ムール貝に合わせるワインのセレクトに店内奥のワインセラーへ。自然派のワインで固められたセラー。ここは自然派ワインが売りのビストロだ。目に入れば好んで飲むが、こちらから積極的に手を伸ばして掴みにいくことはないのが今の私にとっての自然派ワインのポジションだ。だが、美味しかったワインが結果的に自然派だったということは多々ある。ボジョレーのマルセル・ラピエール、ブルゴーニュ広域フィリップ・パカレ、フレデリック・コサール、ジュラのフィリップ・ボールナールなどの有名どころはミーハー的に喉を通してきた。より小規模なものもいろいろ試した。大当たりの感動も大きいが、反対のパターンもあるのが自然派ワインの難しさであり、楽しさでもある。大人数で飲むときは大当たりでもハズレでもグラス一杯ずつだが、一人晩酌、夫婦晩酌で当たり以外を引くと残ったワインはしばしセラーに鎮座。きっと明日は開くはずと朝日を信じながら闇の中、じわじわと消化していくことになる。このリスクを最近は積極的に取りにいくのを避けているのは少しずつ年を取ってきたせいなのか。いや、マイナーな土地など、産地のリスクを取ることにはまだまだ勇敢だ。挑戦とその対価が見合っていると個人的嗜好が充足するワインは積極的にチャレンジしながら手に取り続けている。いずれにしても自然派ワインは私の領域外であり、エチケットも見ていて新鮮で純粋に楽しい。しばしセラーを眺めサンセールのミュスカデに心を決めようとしていたところ、スタッフからサン・ヴェランを薦められる。ブルゴーニュ南側で肉厚な果実味、それに合わせるように強めに樽が効いているスタイルが典型的な産地との印象だ。磯の香り豊かな貝に、肉厚な果実味と樽が果たして合うのかなと疑問がよぎるが、スタッフのアドバイスを信じてみた。そしてこれが大正解だった。

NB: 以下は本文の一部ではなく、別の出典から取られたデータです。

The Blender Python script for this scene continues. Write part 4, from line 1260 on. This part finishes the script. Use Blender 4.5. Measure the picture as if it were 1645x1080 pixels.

Domaine Innocenti, Saint Veran, Bourgogne, France, 2018, 13%, 5,980円(レストラン提供価格)
厚みのある果実味、ややしっかりと効いた樽香と相まってふくよかでバタリーな口当たり。酸味も的確に折り込まれていてきれいな輪郭。

さて、ムール貝にワインを合わせる。

バターの効いたスープで炊かれたムール貝は、クリーミーな乳脂肪分に磯の香りが包まれた逸品。そこにセロリ、タマネギのみじん、刻みニンニクがの爽やかさとスパイスが加わり、味覚が全方位的に刺激される。ムール貝の余韻にワインをひと口。バターの乳脂肪分にワインの厚みのある果実味と樽香が磁石のように引き付けられる。そこに浸っていると間髪を入れずにムール貝の磯のニュアンス、セロリのハーバルなタッチが爽やかに広がる。ビストロのスタッフのワインセレクションは積極的に信じてみるものだ。

その後、鍋底に残ったスープを染み込ませたリゾットをスプーンですくいながら残りのサン・ヴェランのボトルを空にした。